Но теперь героем был Штраус, как он сам признался в этом, написав музыкальную пьесу о самом себе «Жизнь героя». Он был высок, шесть футов три дюйма, строен и широкоплеч. Штраус привык к комфорту и дипломатическому стилю одежды. У него были холеные руки, мягкое, гладкое лицо, детский рот под льняными усами и шапкой вьющихся льняных волос, уже отступающих с высокого покатого лба, и он не походил ни на Прометея, как Бетховен, ни на поэта, как Шуман, а был тем, кем он, собственно, всю жизнь и прожил – успешным и процветающим музыкантом. Его произведения исполнялись с того времени, когда ему едва исполнилось двенадцать лет, дирижировать его приглашали во все ведущие оркестры. Он держался с достоинством, сознавая свое превосходство, но его высокомерие было естественным, не оскорбительным, что всегда отличало баварца от пруссака.

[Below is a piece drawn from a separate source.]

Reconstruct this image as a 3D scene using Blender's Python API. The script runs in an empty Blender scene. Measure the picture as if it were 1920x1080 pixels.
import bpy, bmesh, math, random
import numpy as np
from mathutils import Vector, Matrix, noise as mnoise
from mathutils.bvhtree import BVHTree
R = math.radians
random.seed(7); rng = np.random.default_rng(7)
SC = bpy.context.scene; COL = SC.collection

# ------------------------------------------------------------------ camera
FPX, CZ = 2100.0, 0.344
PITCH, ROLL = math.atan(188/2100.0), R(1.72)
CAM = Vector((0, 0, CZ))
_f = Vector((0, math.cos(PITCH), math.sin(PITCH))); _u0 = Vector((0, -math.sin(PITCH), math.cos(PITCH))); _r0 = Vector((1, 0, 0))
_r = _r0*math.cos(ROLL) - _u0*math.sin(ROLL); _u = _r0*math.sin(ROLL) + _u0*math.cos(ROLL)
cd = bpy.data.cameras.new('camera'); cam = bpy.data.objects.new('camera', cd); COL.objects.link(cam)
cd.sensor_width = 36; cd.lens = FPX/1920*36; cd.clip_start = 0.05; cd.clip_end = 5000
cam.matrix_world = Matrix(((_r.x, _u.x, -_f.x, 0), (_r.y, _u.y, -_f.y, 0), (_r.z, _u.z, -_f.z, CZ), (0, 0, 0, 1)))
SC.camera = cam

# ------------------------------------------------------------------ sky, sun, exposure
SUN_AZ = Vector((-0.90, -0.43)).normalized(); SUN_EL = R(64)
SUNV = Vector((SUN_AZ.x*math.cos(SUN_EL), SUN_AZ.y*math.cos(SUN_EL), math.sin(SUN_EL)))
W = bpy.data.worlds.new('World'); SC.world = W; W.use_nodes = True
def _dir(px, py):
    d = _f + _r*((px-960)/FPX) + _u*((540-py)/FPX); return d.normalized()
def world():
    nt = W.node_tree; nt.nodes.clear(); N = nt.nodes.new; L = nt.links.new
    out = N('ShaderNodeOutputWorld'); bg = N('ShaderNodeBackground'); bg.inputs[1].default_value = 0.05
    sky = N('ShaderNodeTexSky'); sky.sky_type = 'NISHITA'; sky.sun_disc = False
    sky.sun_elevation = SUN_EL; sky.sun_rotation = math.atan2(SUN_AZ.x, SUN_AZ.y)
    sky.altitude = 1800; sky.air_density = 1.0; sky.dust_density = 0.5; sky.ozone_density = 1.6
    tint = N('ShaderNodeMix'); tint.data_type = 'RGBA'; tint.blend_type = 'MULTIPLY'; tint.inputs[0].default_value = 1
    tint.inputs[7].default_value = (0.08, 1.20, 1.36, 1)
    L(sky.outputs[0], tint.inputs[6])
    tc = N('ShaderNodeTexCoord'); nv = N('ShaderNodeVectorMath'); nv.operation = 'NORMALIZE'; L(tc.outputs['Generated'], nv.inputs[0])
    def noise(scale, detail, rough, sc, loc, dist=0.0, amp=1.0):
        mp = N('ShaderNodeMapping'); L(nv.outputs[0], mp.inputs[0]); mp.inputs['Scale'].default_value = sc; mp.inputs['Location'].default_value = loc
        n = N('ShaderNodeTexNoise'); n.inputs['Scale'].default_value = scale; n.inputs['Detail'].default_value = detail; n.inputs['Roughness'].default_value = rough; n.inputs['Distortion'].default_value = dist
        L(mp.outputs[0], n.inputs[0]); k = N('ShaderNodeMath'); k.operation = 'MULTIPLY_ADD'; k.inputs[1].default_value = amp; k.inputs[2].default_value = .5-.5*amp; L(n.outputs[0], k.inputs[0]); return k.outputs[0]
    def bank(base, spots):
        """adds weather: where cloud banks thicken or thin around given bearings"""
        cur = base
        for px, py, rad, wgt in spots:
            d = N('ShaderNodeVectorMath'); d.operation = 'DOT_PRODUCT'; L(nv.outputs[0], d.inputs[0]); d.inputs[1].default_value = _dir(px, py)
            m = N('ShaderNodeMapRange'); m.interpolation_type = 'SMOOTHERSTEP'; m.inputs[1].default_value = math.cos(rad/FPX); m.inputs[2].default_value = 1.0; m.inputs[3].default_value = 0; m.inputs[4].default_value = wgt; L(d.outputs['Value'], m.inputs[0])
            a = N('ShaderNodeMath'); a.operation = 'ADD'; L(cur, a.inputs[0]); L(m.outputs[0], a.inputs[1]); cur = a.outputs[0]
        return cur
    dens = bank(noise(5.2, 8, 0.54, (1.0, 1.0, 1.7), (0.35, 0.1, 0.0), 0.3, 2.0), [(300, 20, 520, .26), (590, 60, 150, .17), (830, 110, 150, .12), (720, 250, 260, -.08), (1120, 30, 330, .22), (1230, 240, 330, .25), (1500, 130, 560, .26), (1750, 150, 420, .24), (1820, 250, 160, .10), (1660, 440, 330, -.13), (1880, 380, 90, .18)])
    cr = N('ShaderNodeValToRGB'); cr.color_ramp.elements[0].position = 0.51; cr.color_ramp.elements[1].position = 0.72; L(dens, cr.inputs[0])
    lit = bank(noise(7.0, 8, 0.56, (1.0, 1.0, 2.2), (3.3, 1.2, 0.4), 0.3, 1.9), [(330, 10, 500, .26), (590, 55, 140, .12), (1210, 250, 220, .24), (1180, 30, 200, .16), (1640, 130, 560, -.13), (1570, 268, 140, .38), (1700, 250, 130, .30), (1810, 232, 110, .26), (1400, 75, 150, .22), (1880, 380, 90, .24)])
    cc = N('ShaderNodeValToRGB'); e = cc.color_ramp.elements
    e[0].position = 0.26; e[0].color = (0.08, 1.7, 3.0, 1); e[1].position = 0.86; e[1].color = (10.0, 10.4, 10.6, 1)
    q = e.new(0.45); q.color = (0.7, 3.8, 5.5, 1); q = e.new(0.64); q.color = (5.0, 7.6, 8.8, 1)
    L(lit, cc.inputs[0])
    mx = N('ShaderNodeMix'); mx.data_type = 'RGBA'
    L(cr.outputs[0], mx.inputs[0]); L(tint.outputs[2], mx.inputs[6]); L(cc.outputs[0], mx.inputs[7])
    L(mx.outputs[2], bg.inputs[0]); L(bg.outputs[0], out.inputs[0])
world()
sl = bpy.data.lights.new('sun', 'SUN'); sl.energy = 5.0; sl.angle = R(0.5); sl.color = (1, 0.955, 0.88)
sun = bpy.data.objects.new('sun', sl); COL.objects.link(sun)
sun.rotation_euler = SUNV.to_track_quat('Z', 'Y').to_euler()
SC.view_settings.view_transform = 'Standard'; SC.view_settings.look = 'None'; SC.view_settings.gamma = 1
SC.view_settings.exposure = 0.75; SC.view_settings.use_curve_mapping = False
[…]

Последний король Баварии Людвиг II, обожавший Вагнера и умерший в безумии, в 1866 году выступил в союзе с Австрией против Пруссии, и культура Мюнхена больше тяготела к Вене, а не к Берлину. Мюнхен поощрял искусства и считал себя современными Афинами, в отличие от спартанской Пруссии, где юнкеры, подобно древним прототипам, презирали и культуру, и комфорт. Баварцы, германские южане, преимущественно католики, не отказывали себе в жизненных удовольствиях, как физических, так и эстетических. В Мюнхене Стефан Георге усердно проповедовал культ l’art pour l’art [106] и в 1892 году начал издавать для преданных последователей обозрение Blätter für die Kunst («Листок для искусства»), в котором пытался найти немецкий ответ на проблемы искусства, души и стиля. Для любителей иронизировать и смеяться издавались сатирический журнал «Симплисиссимус», основанный в 1896 году, и его юмористический аналог Lustige Blätter («Веселый листок»). Большой популярностью пользовалось Überbrettl («Малая сцена»), сатирическое кабаре с кафе, где особенно любили насмехаться над Берлином и берлинцами.